• [GOAL] Pictures in the entries below are to be left out; otherwise, reproduce exactly the lines from the first through the line containing "SC.camera = cam".

• [RECORDS FOR THE EXERCISE]
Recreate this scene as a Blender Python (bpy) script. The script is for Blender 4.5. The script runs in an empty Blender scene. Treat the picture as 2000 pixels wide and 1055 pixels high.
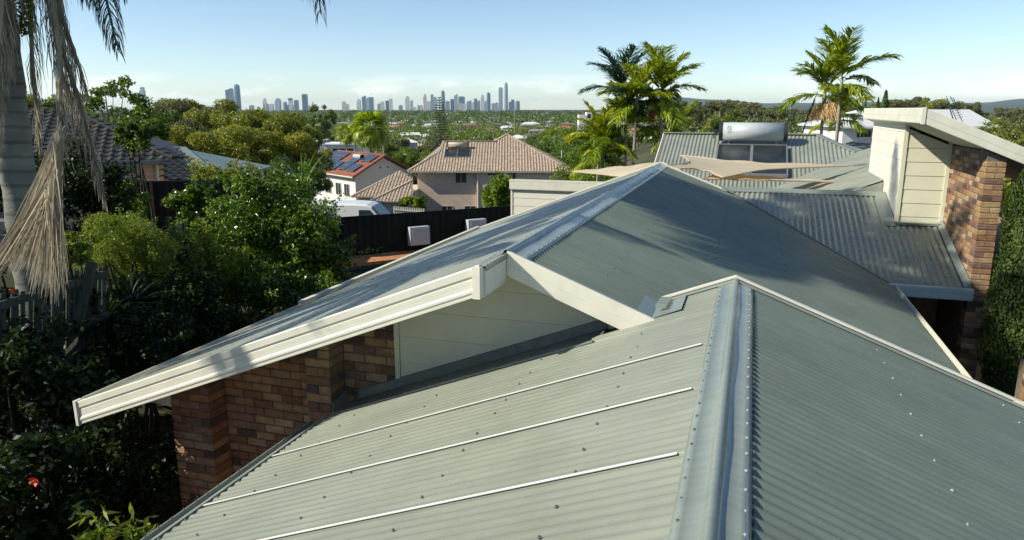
import bpy, math, random
import numpy as np
from math import sin, cos, tan, pi, radians, sqrt
from mathutils import Vector, Matrix

# ------------------------------------------------------------------ camera, sky, sun, exposure
SC = bpy.context.scene
COL = SC.collection
CZ = 5.3                                  # camera height above the garden of the house
PITCH = radians(12.47)
cam_d = bpy.data.cameras.new('camera'); cam = bpy.data.objects.new('camera', cam_d); COL.objects.link(cam)
cam_d.sensor_width = 36.0; cam_d.lens = 36.0 * 1420 / 2000
cam_d.clip_start = 0.05; cam_d.clip_end = 60000
cam.location = (0, 0, CZ); cam.rotation_euler = (pi / 2 - PITCH, 0, 0)
SC.camera = cam

SUN_DIR = Vector((1.0, 0.24, -0.755)).normalized()      # the way the light travels
world = bpy.data.worlds.new('World'); SC.world = world; world.use_nodes = True
wn = world.node_tree.nodes; wl = world.node_tree.links
for n in list(wn): wn.remove(n)
w_out = wn.new('ShaderNodeOutputWorld'); w_bg = wn.new('ShaderNodeBackground')
w_sky = wn.new('ShaderNodeTexSky'); w_sky.sky_type = 'NISHITA'; w_sky.sun_disc = False
w_sky.sun_elevation = math.asin(-SUN_DIR.z)
w_sky.sun_rotation = math.atan2(-SUN_DIR.x, -SUN_DIR.y)
w_sky.air_density = 0.75; w_sky.dust_density = 0.15; w_sky.ozone_density = 3.0; w_sky.altitude = 40
w_bg.inputs[1].default_value = 0.12
# a few thin clouds low over the sea, far away
w_tc = wn.new('ShaderNodeTexCoord'); w_map = wn.new('ShaderNodeMapping'); w_map.inputs['Scale'].default_value = (9, 9, 34)
w_noise = wn.new('ShaderNodeTexNoise'); w_noise.inputs['Scale'].default_value = 1.0; w_noise.inputs['Detail'].default_value = 6
w_noise.inputs['Roughness'].default_value = .55
w_ramp = wn.new('ShaderNodeValToRGB'); w_ramp.color_ramp.elements[0].position = .47; w_ramp.color_ramp.elements[1].position = .62
w_sep = wn.new('ShaderNodeSeparateXYZ')
w_band = wn.new('ShaderNodeValToRGB')
cr = w_band.color_ramp; cr.elements[0].position = .0; cr.elements[0].color = (0, 0, 0, 1)
cr.elements[1].position = .012; cr.elements[1].color = (1, 1, 1, 1)
e = cr.elements.new(.026); e.color = (.85, .85, .85, 1)
e = cr.elements.new(.046); e.color = (0, 0, 0, 1)
w_mul = wn.new('ShaderNodeMath'); w_mul.operation = 'MULTIPLY'
w_mul2 = wn.new('ShaderNodeMath'); w_mul2.operation = 'MULTIPLY'; w_mul2.inputs[1].default_value = .65
w_mix = wn.new('ShaderNodeMixRGB'); w_mix.inputs[2].default_value = (9.6, 9.3, 9.0, 1)
w_tint = wn.new('ShaderNodeMixRGB'); w_tint.blend_type = 'MULTIPLY'; w_tint.inputs[0].default_value = 1
w_tint.inputs[2].default_value = (1.11, 1.06, .96, 1)
wl.new(w_tc.outputs['Generated'], w_map.inputs[0]); wl.new(w_map.outputs[0], w_noise.inputs['Vector'])
wl.new(w_noise.outputs['Fac'], w_ramp.inputs[0]); wl.new(w_tc.outputs['Generated'], w_sep.inputs[0])
wl.new(w_sep.outputs['Z'], w_band.inputs[0]); wl.new(w_ramp.outputs[0], w_mul.inputs[0]); wl.new(w_band.outputs[0], w_mul.inputs[1])
wl.new(w_mul.outputs[0], w_mul2.inputs[0]); wl.new(w_mul2.outputs[0], w_mix.inputs[0])
wl.new(w_sky.outputs[0], w_tint.inputs[1]); wl.new(w_tint.outputs[0], w_mix.inputs[1])
wl.new(w_mix.outputs[0], w_bg.inputs[0]); wl.new(w_bg.outputs[0], w_out.inputs[0])

sun_d = bpy.data.lights.new('sun', 'SUN'); sun = bpy.data.objects.new('sun', sun_d); COL.objects.link(sun)
sun_d.energy = 5.0; sun_d.angle = radians(0.5); sun_d.color = (1.0, .94, .80)
sun.rotation_euler = SUN_DIR.to_track_quat('-Z', 'Y').to_euler(); sun.location = (-30, -4, 30)

SC.view_settings.view_transform = 'Standard'; SC.view_settings.look = 'None'
SC.view_settings.exposure = 0.45; SC.view_settings.gamma = 1.0; SC.view_settings.use_curve_mapping = False
SC.render.engine = 'CYCLES'
SC.cycles.max_bounces = 6; SC.cycles.transparent_max_bounces = 6; SC.cycles.volume_bounces = 0
SC.cycles.volume_step_rate = 8; SC.cycles.use_denoising = True

rnd = random.Random(7); rng = np.random.default_rng(7)

# ------------------------------------------------------------------ helpers
def ray(px, py):
    "direction through a point of the 2000 px wide photograph (world axes, camera at the origin)"
    x = px - 1000; up = 527.5 - py; f = 1420.0
    return np.array((x, f * cos(PITCH) + up * sin(PITCH), -f * sin(PITCH) + up * cos(PITCH)))
def Q(px, py, d):                     # point at distance d along the view axis
    r = ray(px, py); return Vector(r * (d / 1420.0))
def QY(px, py, Y):                    # point at world Y
    r = ray(px, py); return Vector(r * (Y / r[1]))
def QZ(px, py, z):
    r = ray(px, py); return Vector(r * (z / r[2]))

def tag(o, label=None, cat=None, group=None, kind=None):
    if label: o['label'] = label
    if cat: o['category'] = cat
    if group: o['group'] = group
    if kind: o['kind'] = kind
    return o
def empty(name, loc, label=None, cat=None, group=None, rz=0):
    o = bpy.data.objects.new(name, None); COL.objects.link(o); o.location = loc; o.rotation_euler.z = rz
    o.empty_display_size = .2
    return tag(o, label, cat, group)
def link(name, me, parent=None, loc=(0, 0, 0), rz=0, mat=None):
    o = bpy.data.objects.new(name, me); COL.objects.link(o); o.parent = parent; o.location = loc
    if rz: o.rotation_euler.z = rz
    if mat is not None and not me.materials: me.materials.append(mat)
    return o
def mesh(name, verts, faces, mat=None, smooth=False):
    me = bpy.data.meshes.new(name); me.from_pydata([tuple(v) for v in verts], [], faces)
    if mat: me.materials.append(mat)
    if smooth: me.polygons.foreach_set('use_smooth', [True] * len(me.polygons))
    me.update(); return me
def obj(name, verts, faces, mat, parent=None, loc=(0, 0, 0), smooth=False):
    return link(name, mesh(name, verts, faces, mat, smooth), parent, loc)
def bulk(name, V, k, mat, smooth=False):
    "mesh of separate k-gons from an (n*k,3) array"
    V = np.asarray(V, dtype=np.float32).reshape(-1, 3); nf = len(V) // k
    me = bpy.data.meshes.new(name); me.vertices.add(len(V)); me.vertices.foreach_set('co', V.ravel())
    me.loops.add(nf * k); me.loops.foreach_set('vertex_index', np.arange(nf * k, dtype=np.int32))
    me.polygons.add(nf); me.polygons.foreach_set('loop_start', np.arange(0, nf * k, k, dtype=np.int32))
    me.polygons.foreach_set('loop_total', np.full(nf, k, dtype=np.int32))
    if smooth: me.polygons.foreach_set('use_smooth', np.ones(nf, dtype=bool))
    me.update(calc_edges=True)
    if mat: me.materials.append(mat)
    return me

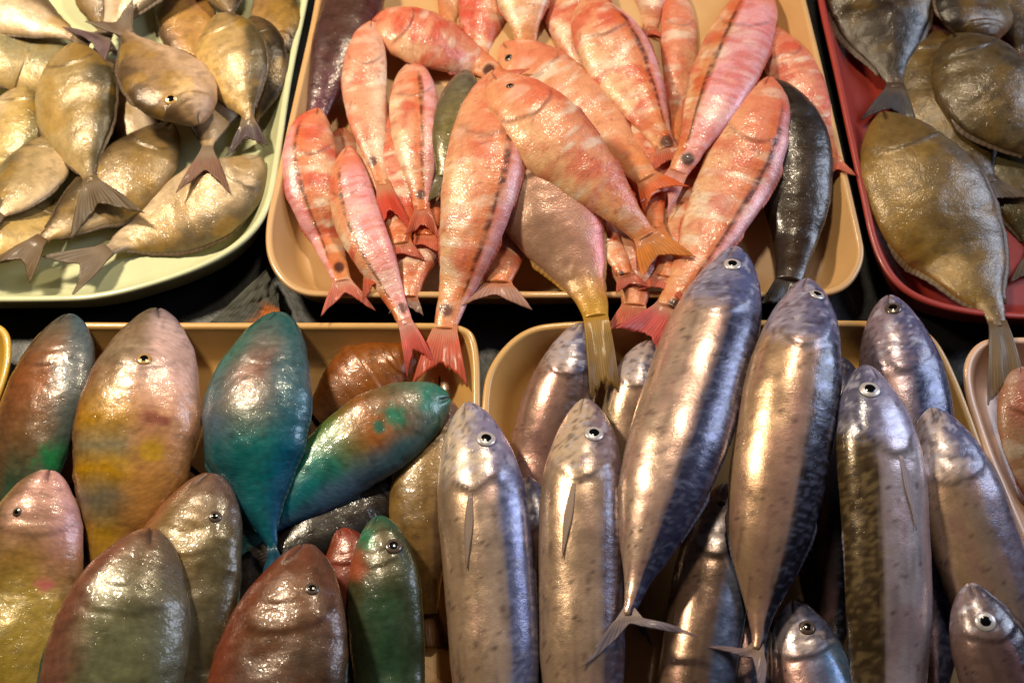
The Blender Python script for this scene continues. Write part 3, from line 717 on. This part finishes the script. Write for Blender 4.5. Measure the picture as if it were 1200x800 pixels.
fish('parrotfish', 'dark brown fish with purple tail along the left rim of the cream tray', [(432, -60), (422, -20), (398, 50), (376, 122), (370, 140), (362, 172)], 32, 'L', 5, None, eye=False, tail=(.8, .6), tailc=(110, 66, 84),
     bands=[[(0, (80, 58, 44)), (1, (88, 54, 60))], [(0, (90, 66, 50)), (.6, (84, 56, 50)), (1, (108, 60, 78))], [(0, (84, 54, 44)), (1, (96, 50, 60))]])
fish('parrotfish', 'dark brown blotched fish lying at the right end of the cream tray', [(908, 96), (915, 120), (930, 175), (934, 240), (930, 296), (924, 330), (914, 368)], 42, 'R', 8, None, eye=False, tailc=(50, 40, 32), finc=(50, 40, 32),
     bands=[[(0, (48, 44, 44)), (1, (50, 36, 26))], [(0, (60, 50, 42)), (.2, (46, 34, 26)), (.5, (56, 38, 24)), (1, (56, 36, 22))], [(0, (44, 36, 30)), (1, (44, 32, 24))]])
fish(GT, 'red goatfish with dark dash stripe leaning on the left rim', [(372, 128), (364, 160), (366, 215), (384, 280), (398, 318), (410, 372)], 34, 'L', 6, GG, eye=False, stripe=.45, tail=(.35, 1.0), tailc=(214, 116, 92), spots=[(397, 313, 7, (58, 14, 12))], base=(214, 120, 76), belly=(226, 140, 100))
fish(GT, 'orange goatfish with a dashed stripe down its flank, left of the grey headed fish', [(484, 72), (484, 98), (487, 150), (492, 210), (494, 236), (496, 285)], 31, 'R', 4, GG, eye=False, stripe=.3, spots=[(493, 228, 7, (66, 20, 14))], **PK)
fish(GT, 'slim goatfish with a bright white flank near the upper left', [(435, 26), (430, 50), (427, 105), (436, 165), (444, 198), (466, 282)], 27, 'L', 4, GG, eye=False, tail=(.5, .8), tailc=(212, 70, 42), spots=[(437, 189, 6, (84, 30, 20))], base=(236, 180, 150), belly=(244, 216, 200), reda=.45, rb=.4)
fish('parrotfish', 'small grey olive fish with rounded head among the goatfish', [(546, 84), (542, 105), (533, 150), (524, 190), (521, 208), (516, 240)], 28, 'R', 5, None, eye=False, tailc=(110, 98, 66), finc=(110, 98, 66),
     bands=[[(0, (104, 96, 84)), (1, (96, 90, 60))], [(0, (120, 112, 100)), (.6, (128, 116, 72)), (1, (110, 98, 60))], [(0, (100, 92, 80)), (1, (116, 104, 64))]])
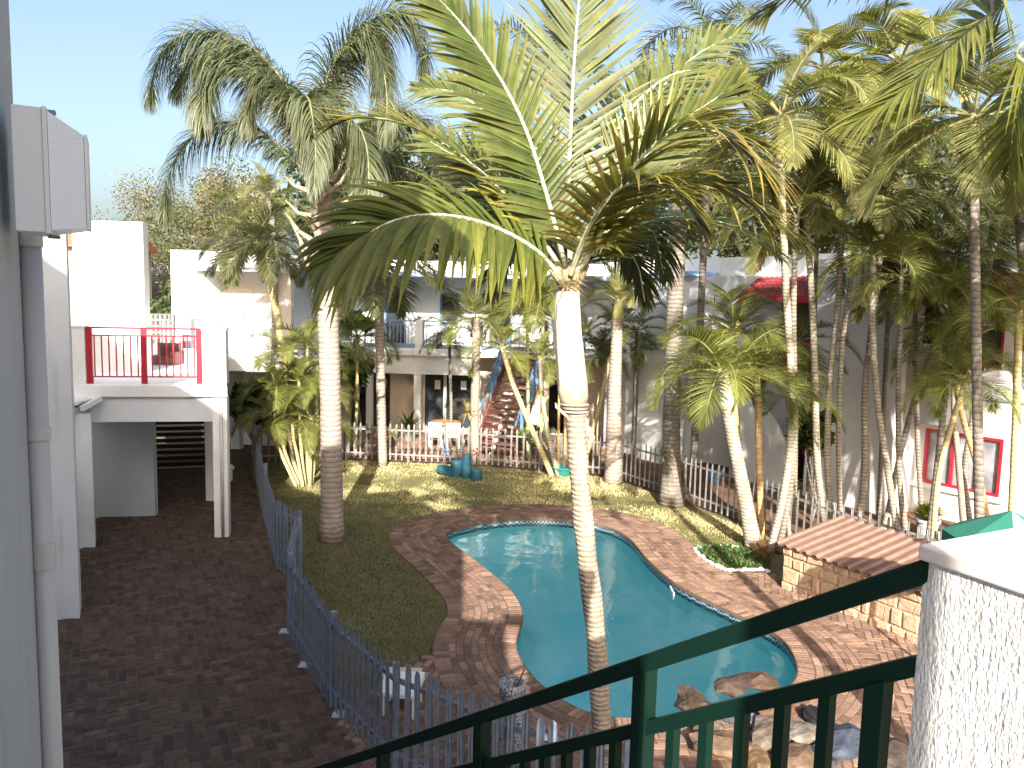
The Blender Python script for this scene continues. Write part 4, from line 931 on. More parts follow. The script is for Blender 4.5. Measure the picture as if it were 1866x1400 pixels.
# ------------------------------------------------------------------ palms
def frond_mb(pts, N0, nl, L, w, a0=1.15, a1=.35, droop=.5, seg=4, t0=.16, rr=None, base=(.14, .2, .035), tip=(.3, .26, .05), rach=(.3, .3, .12), rw=.018, plume=0, fold=.35, prof=None, asym=(1, 1), lift=.1, tipk=.5, ns=26, twist=.0, dead=0):
    rr = rr or random.Random(1); mb = MB(); C_ = catmull(pts, ns); N0 = V(N0)
    mb.tube(C_, [rw*(1-.8*i/(ns-1)) for i in range(ns)], 6, rach)
    for side in (-1, 1):
        for i in range(nl):
            t = t0+(1-t0)*(i+rr.uniform(-.35, .35))/(nl-1); t = min(.998, max(t0*.95, t)); k = t*(ns-1); j = min(int(k), ns-2); f = k-j
            p0 = C_[j].lerp(C_[j+1], f); T = (C_[j+1]-C_[j]).normalized(); Nn = N0-T*N0.dot(T)
            if Nn.length < .05: Nn = V((0, -1, 0))
            Nn.normalize(); Sd = T.cross(Nn)*side
            an = a0+(a1-a0)*((t-t0)/(1-t0))+rr.uniform(-.08, .08)
            d = T*math.cos(an)+Sd*math.sin(an)+Nn*(lift+rr.uniform(-plume, plume))
            d.normalize()
            pf = (math.sin(math.pi*min(1, .22+.74*(t-t0)/(1-t0)))**.7) if prof is None else prof((t-t0)/(1-t0))
            ll = L*pf*rr.uniform(.88, 1.08)*asym[0 if side < 0 else 1]; sl = ll/seg; p = p0.copy(); kk = rr.uniform(.72, 1.28); dr = droop*rr.uniform(.7, 1.3)
            yel = rr.uniform(0, 1)**2*.6
            if rr.random() < .04: dr *= 3.5
            vs = []; cs = []; bcol = [base[q]*(1-yel)+tip[q]*yel for q in range(3)]
            if rr.random() < dead: bcol = [.3, .2, .1]
            for q in range(seg+1):
                s = q/seg; wd = w*(.45 if q == 0 else (1.0 if s < .45 else 1-(s-.45)/.55*.96))*.5
                W = d.cross(Nn); W = W.normalized() if W.length > .02 else Sd
                up = W.cross(d).normalized()
                if twist: 
                    ca, sa = math.cos(twist*s*side), math.sin(twist*s*side); W, up = W*ca+up*sa, up*ca-W*sa
                c = tuple((bcol[z]*(1-s**2*tipk)+tip[z]*s**2*tipk)*kk for z in range(3))
                vs += [p-W*wd+up*wd*fold, p.copy(), p+W*wd+up*wd*fold]; cs += [c, tuple(x*.85 for x in c), c]
                p = p+d*sl; d = (d+V((0, 0, -1))*dr*sl/ll*(1.3*s+.25)).normalized()
            fs = []
            for q in range(seg): o = q*3; fs += [(o, o+1, o+4, o+3), (o+1, o+2, o+5, o+4)]
            mb.add(vs, fs, cs)
    return mb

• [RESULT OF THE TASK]
Recreate this scene as a Blender Python (bpy) script. The script is for Blender 4.5. The script runs in an empty Blender scene. Treat the picture as 2000 pixels wide and 1055 pixels high.
import bpy, math, random
import numpy as np
from math import sin, cos, tan, pi, radians, sqrt
from mathutils import Vector, Matrix

# ------------------------------------------------------------------ camera, sky, sun, exposure
SC = bpy.context.scene
COL = SC.collection
CZ = 5.3                                  # camera height above the garden of the house
PITCH = radians(12.47)
cam_d = bpy.data.cameras.new('camera'); cam = bpy.data.objects.new('camera', cam_d); COL.objects.link(cam)
cam_d.sensor_width = 36.0; cam_d.lens = 36.0 * 1420 / 2000
cam_d.clip_start = 0.05; cam_d.clip_end = 60000
cam.location = (0, 0, CZ); cam.rotation_euler = (pi / 2 - PITCH, 0, 0)
SC.camera = cam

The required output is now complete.